%%
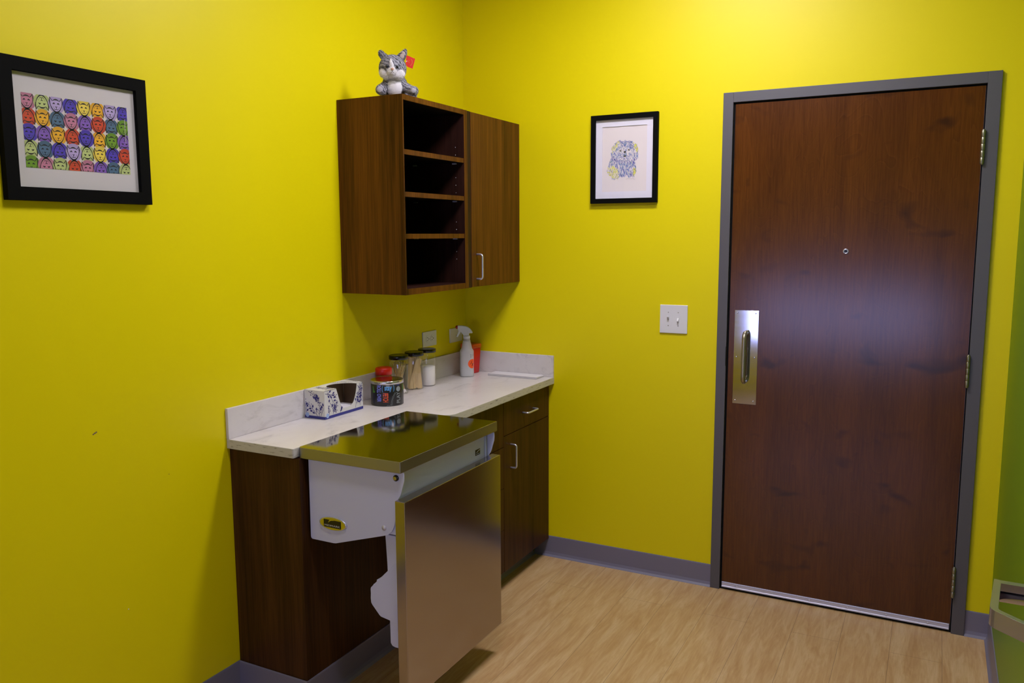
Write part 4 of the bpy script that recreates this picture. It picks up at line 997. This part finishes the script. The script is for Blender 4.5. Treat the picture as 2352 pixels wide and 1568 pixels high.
# local axes: x = image right, y = away from the viewer, z = up
bm_ = MB()
bm_.sphere((-.010, .030, .045), (.048, .050, .046), 24, 14); bm_.sphere((-.008, .020, .075), (.036, .036, .03), 20, 12)
bm_.sphere((-.020, .065, .032), (.050, .045, .032), 20, 12)
capsule(bm_, (-.035, .012, .048), (-.054, -.026, .0200), .017, .0195); capsule(bm_, (.018, .014, .044), (.060, -.010, .0190), .0175, .0165)
bm_.sphere((-.055, -.032, .0195), (.0200, .018, .0190)); bm_.sphere((.066, -.011, .0180), (.0190, .019, .0175))
capsule(bm_, (.01, .08, .016), (.06, .075, .014), .013, .010)
fuse(bm_.build('plush_body', 'plush', cat))
hm = MB(); HC = (-.0125, -.004, .1030)
hm.sphere(HC, (.0520, .043, .0500), 28, 18)
fuse(hm.build('plush_head', 'plush', cat), .0028, .0016, 3)
def ear(pts, nm, mt, y0=.004, th=.006):
    e = MB()
    for (x, z_, r) in pts: e.sphere((x, y0, z_), (r, th, r), 14, 8)
    return fuse(e.build(nm, mt, cat), .0018, .001, 2)
ear([(-.036, .140, .013), (-.043, .146, .0135), (-.050, .152, .0125), (-.055, .158, .0115), (-.057, .1620, .0095)], 'ear', 'plush', .0, .008)
ear([(.010, .138, .014), (.020, .145, .0155), (.028, .154, .0130), (.0330, .162, .0095), (.0365, .1690, .0060)], 'ear', 'plush', .0, .007)
ie = MB(); ie.sphere((.0245, -.0075, .1470), (.0090, .0040, .0100), 14, 8); ie.sphere((.0305, -.0075, .1570), (.0070, .004, .0085), 14, 8); fuse(ie.build('inner_ear', mat('plush_cream', (.55, .46, .42), .95), cat), 0.0015, 0, 2, .002)
ck = MB(); ck.sphere((-.0410, -.0200, .0835), (.0205, .022, .0190)); ck.sphere((-.030, -.022, .075), (.022, .022, .017)); fuse(ck.build('cheek', 'plushw', cat), .0025, .0014, 2)
ck = MB(); ck.sphere((.0180, -.0200, .0800), (.0180, .022, .0185)); ck.sphere((.010, -.022, .073), (.020, .022, .017)); fuse(ck.build('cheek', 'plushw', cat), .0025, .0014, 2)
mz = MB(); mz.sphere((-.0100, -.0380, .0840), (.0200, .0200, .0160)); mz.sphere((-.0085, -.0380, .0960), (.0125, .0150, .0110)); mz.sphere((-.011, -.028, .071), (.020, .018, .012)); fuse(mz.build('muzzle', 'plushw', cat), .0022, .001, 3)
bz = MB()
for x, y, z_, r in ((-.0095, -.0480, .106, .0090), (-.0110, -.0475, .113, .0072), (-.0125, -.0455, .120, .0055), (-.0138, -.0425, .1270, .0036)): bz.sphere((x, y, z_), (r, .0035, r*1.1), 14, 8)
fuse(bz.build('forehead_blaze', 'plushw', cat), .0015, .0004, 2, .002)
ch = MB(); ch.sphere((-.006, -.010, .030), (.0290, .020, .034)); ch.sphere((-.006, -.004, .055), (.026, .02, .02)); fuse(ch.build('chest', 'plushw', cat), .0025, .0012, 2)
for x_, z_ in ((-.0290, .1025), (.0110, .1000)):
    MB().sphere((x_, -.0470, z_), (.0050, .0042, .0054), 18, 12).build('eye', 'blackgloss', cat)
MB().sphere((-.0060, -.0580, .0905), (.0056, .0040, .0050), 16, 10).build('nose', mat('nose_pink', (.50, .28, .20), .6), cat)
ms = MB(); ms.tube([(-.0060, -.0595, .0860), (-.0058, -.0600, .0810)], .0006, 6); ms.tube([(-.0115, -.0580, .0770), (-.0085, -.0595, .0785), (-.0058, -.0600, .0810), (-.0030, -.0595, .0785), (.0000, -.0580, .0770)], .0006, 6)
ms.build('mouth_stitch', 'black', cat)
MB().sphere((-.0570, -.0490, .0175), (.0120, .0035, .0115), 18, 12).build('paw_pad', 'plushpad', cat)
MB().sphere((.0680, -.0290, .0160), (.0100, .0035, .0100), 18, 12).build('paw_pad', 'plushpad', cat)
tg = MB(); c4 = [(.0420, .1520), (.0745, .1385), (.0640, .1015), (.0440, .1090), (.0375, .1180)]
n = 5; ty = -.004
tg.add([(x, ty, z_) for x, z_ in c4]+[(x, ty+.0008, z_) for x, z_ in c4], [tuple(range(n))[::-1], tuple(range(n, 2*n))]+[(i, (i+1) % n, n+(i+1) % n, n+i) for i in range(n)], 0)
def ts(pts, w_, mi):
    for q in stroke(pts, w_): tg.add([(p[0], ty-.0003, p[1]) for p in q], [(0, 1, 2, 3)], mi)
ts(curve([(.0595, .1370), (.0630, .1300), (.0625, .1215), (.0560, .1120)], 4), .0016, 1)
ts([(.0530, .1320), (.0465, .1295), (.0520, .1240)], .0014, 1); ts([(.0400, .1275), (.0435, .1310)], .0028, 2)
tg.build('hang_tag', [flat('tag_red', (.62, .015, .006), .4), flat('tag_gold', (.55, .25, .05), .4), 'white'], cat)

for o in S.objects:
    if '_o' in o.keys(): del o['_o']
%%
# Problem statement
Leave out the pictures and transcribe everything else exactly.

# Written solution
Write part 4 of the bpy script that recreates this picture. It picks up at line 997. This part finishes the script. The script is for Blender 4.5. Treat the picture as 2352 pixels wide and 1568 pixels high.
# local axes: x = image right, y = away from the viewer, z = up
bm_ = MB()
bm_.sphere((-.010, .030, .045), (.048, .050, .046), 24, 14); bm_.sphere((-.008, .020, .075), (.036, .036, .03), 20, 12)
bm_.sphere((-.020, .065, .032), (.050, .045, .032), 20, 12)
capsule(bm_, (-.035, .012, .048), (-.054, -.026, .0200), .017, .0195); capsule(bm_, (.018, .014, .044), (.060, -.010, .0190), .0175, .0165)
bm_.sphere((-.055, -.032, .0195), (.0200, .018, .0190)); bm_.sphere((.066, -.011, .0180), (.0190, .019, .0175))
capsule(bm_, (.01, .08, .016), (.06, .075, .014), .013, .010)
fuse(bm_.build('plush_body', 'plush', cat))
hm = MB(); HC = (-.0125, -.004, .1030)
hm.sphere(HC, (.0520, .043, .0500), 28, 18)
fuse(hm.build('plush_head', 'plush', cat), .0028, .0016, 3)
def ear(pts, nm, mt, y0=.004, th=.006):
    e = MB()
    for (x, z_, r) in pts: e.sphere((x, y0, z_), (r, th, r), 14, 8)
    return fuse(e.build(nm, mt, cat), .0018, .001, 2)
ear([(-.036, .140, .013), (-.043, .146, .0135), (-.050, .152, .0125), (-.055, .158, .0115), (-.057, .1620, .0095)], 'ear', 'plush', .0, .008)
ear([(.010, .138, .014), (.020, .145, .0155), (.028, .154, .0130), (.0330, .162, .0095), (.0365, .1690, .0060)], 'ear', 'plush', .0, .007)
ie = MB(); ie.sphere((.0245, -.0075, .1470), (.0090, .0040, .0100), 14, 8); ie.sphere((.0305, -.0075, .1570), (.0070, .004, .0085), 14, 8); fuse(ie.build('inner_ear', mat('plush_cream', (.55, .46, .42), .95), cat), 0.0015, 0, 2, .002)
ck = MB(); ck.sphere((-.0410, -.0200, .0835), (.0205, .022, .0190)); ck.sphere((-.030, -.022, .075), (.022, .022, .017)); fuse(ck.build('cheek', 'plushw', cat), .0025, .0014, 2)
ck = MB(); ck.sphere((.0180, -.0200, .0800), (.0180, .022, .0185)); ck.sphere((.010, -.022, .073), (.020, .022, .017)); fuse(ck.build('cheek', 'plushw', cat), .0025, .0014, 2)
mz = MB(); mz.sphere((-.0100, -.0380, .0840), (.0200, .0200, .0160)); mz.sphere((-.0085, -.0380, .0960), (.0125, .0150, .0110)); mz.sphere((-.011, -.028, .071), (.020, .018, .012)); fuse(mz.build('muzzle', 'plushw', cat), .0022, .001, 3)
bz = MB()
for x, y, z_, r in ((-.0095, -.0480, .106, .0090), (-.0110, -.0475, .113, .0072), (-.0125, -.0455, .120, .0055), (-.0138, -.0425, .1270, .0036)): bz.sphere((x, y, z_), (r, .0035, r*1.1), 14, 8)
fuse(bz.build('forehead_blaze', 'plushw', cat), .0015, .0004, 2, .002)
ch = MB(); ch.sphere((-.006, -.010, .030), (.0290, .020, .034)); ch.sphere((-.006, -.004, .055), (.026, .02, .02)); fuse(ch.build('chest', 'plushw', cat), .0025, .0012, 2)
for x_, z_ in ((-.0290, .1025), (.0110, .1000)):
    MB().sphere((x_, -.0470, z_), (.0050, .0042, .0054), 18, 12).build('eye', 'blackgloss', cat)
MB().sphere((-.0060, -.0580, .0905), (.0056, .0040, .0050), 16, 10).build('nose', mat('nose_pink', (.50, .28, .20), .6), cat)
ms = MB(); ms.tube([(-.0060, -.0595, .0860), (-.0058, -.0600, .0810)], .0006, 6); ms.tube([(-.0115, -.0580, .0770), (-.0085, -.0595, .0785), (-.0058, -.0600, .0810), (-.0030, -.0595, .0785), (.0000, -.0580, .0770)], .0006, 6)
ms.build('mouth_stitch', 'black', cat)
MB().sphere((-.0570, -.0490, .0175), (.0120, .0035, .0115), 18, 12).build('paw_pad', 'plushpad', cat)
MB().sphere((.0680, -.0290, .0160), (.0100, .0035, .0100), 18, 12).build('paw_pad', 'plushpad', cat)
tg = MB(); c4 = [(.0420, .1520), (.0745, .1385), (.0640, .1015), (.0440, .1090), (.0375, .1180)]
n = 5; ty = -.004
tg.add([(x, ty, z_) for x, z_ in c4]+[(x, ty+.0008, z_) for x, z_ in c4], [tuple(range(n))[::-1], tuple(range(n, 2*n))]+[(i, (i+1) % n, n+(i+1) % n, n+i) for i in range(n)], 0)
def ts(pts, w_, mi):
    for q in stroke(pts, w_): tg.add([(p[0], ty-.0003, p[1]) for p in q], [(0, 1, 2, 3)], mi)
ts(curve([(.0595, .1370), (.0630, .1300), (.0625, .1215), (.0560, .1120)], 4), .0016, 1)
ts([(.0530, .1320), (.0465, .1295), (.0520, .1240)], .0014, 1); ts([(.0400, .1275), (.0435, .1310)], .0028, 2)
tg.build('hang_tag', [flat('tag_red', (.62, .015, .006), .4), flat('tag_gold', (.55, .25, .05), .4), 'white'], cat)

for o in S.objects:
    if '_o' in o.keys(): del o['_o']